Album ukazał się bez większego rozgłosu, promocji i silnego wsparcia ze strony mainstreamowych mediów. Jest to bardzo spójne z samym wydawnictwem. Can’t Forget zawiera jedynie 10 utworów – bardzo intymnych, emocjonalnych i … niezbyt popularnych. Nie znajdziemy tutaj największych hitów, ani nawet kawałków, które często na setlisty koncertowe trafiają. Zamiast tego są rarytasy, unikalne wykonania, które do tej pory znali jedynie Ci, którzy mieli przyjemność być na koncertach Cohena podczas ostatniej długiej trasy. Dodatkowo są też dwa, nigdy nie publikowane wcześniej utwory muzyka -„Got a Little Secret” oraz „Never Gave Nobody Trouble”. Niezwykle ciekawym ruchem jest też fakt, że połowa piosenek pochodzi z soundchecków, co pozwala na uchwycenie niezwykłego luzu, który towarzyszy muzykom na scenie. Nie ma jeszcze publiczności, jest tylko zespół, piękny, głęboki wokal Cohena, dźwiękowiec i pusta sala. Nie sposób nie wspomnieć w tym momencie o doskonałej pracy akustyków i osób odpowiedzialnych za mixy. Każdy, nawet najmniej istotny instrument jest słyszalny, ale wrażenie robi szczególnie wydobyta głębia wokalu. Materiał na Can’t Forget brzmi po prostu doskonale.
Wszystkie wspomniane powyżej cechy składają się na album, który jest prestiżowym rarytasem dla fanów Leonarda Cohena.
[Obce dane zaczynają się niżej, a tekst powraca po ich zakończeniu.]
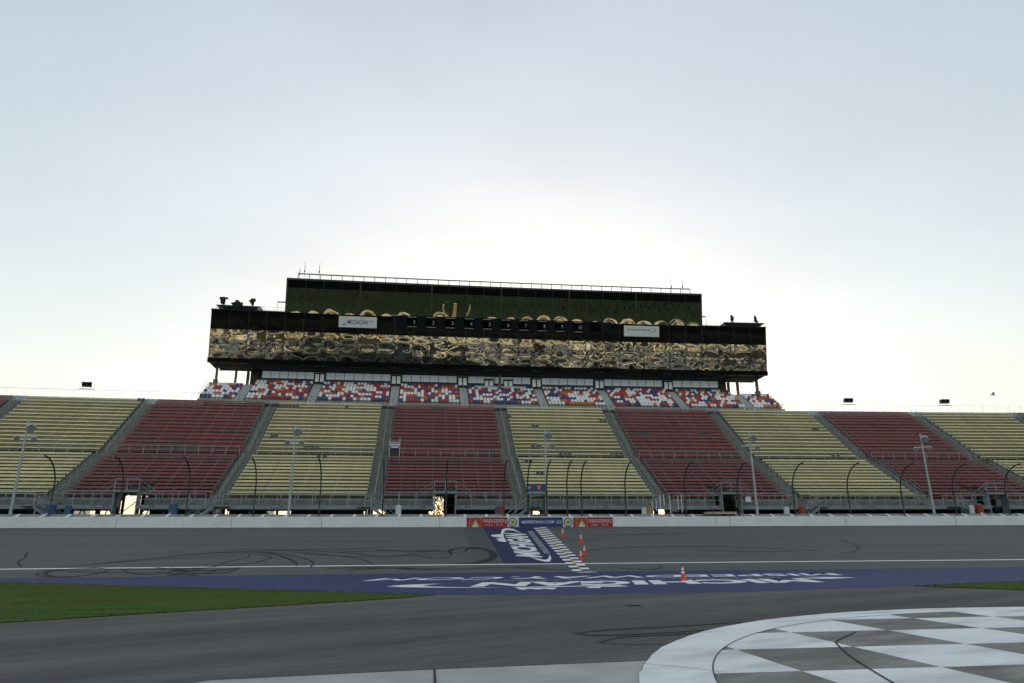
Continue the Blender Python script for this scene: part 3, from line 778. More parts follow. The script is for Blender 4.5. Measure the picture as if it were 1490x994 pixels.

Nie oceniałbym tej płyty jako pełnoprawne wydawnictwo, a raczej jako wyśmienity dodatek do tego, czym muzyk raczył nas w ostatnich latach. Świeże brzmienie, unikalne numery i doskonała realizacja sprawiają, że dla wszystkich, którzy cenią sobie wokal i brzmienie Cohena jest to pozycja obowiązkowa.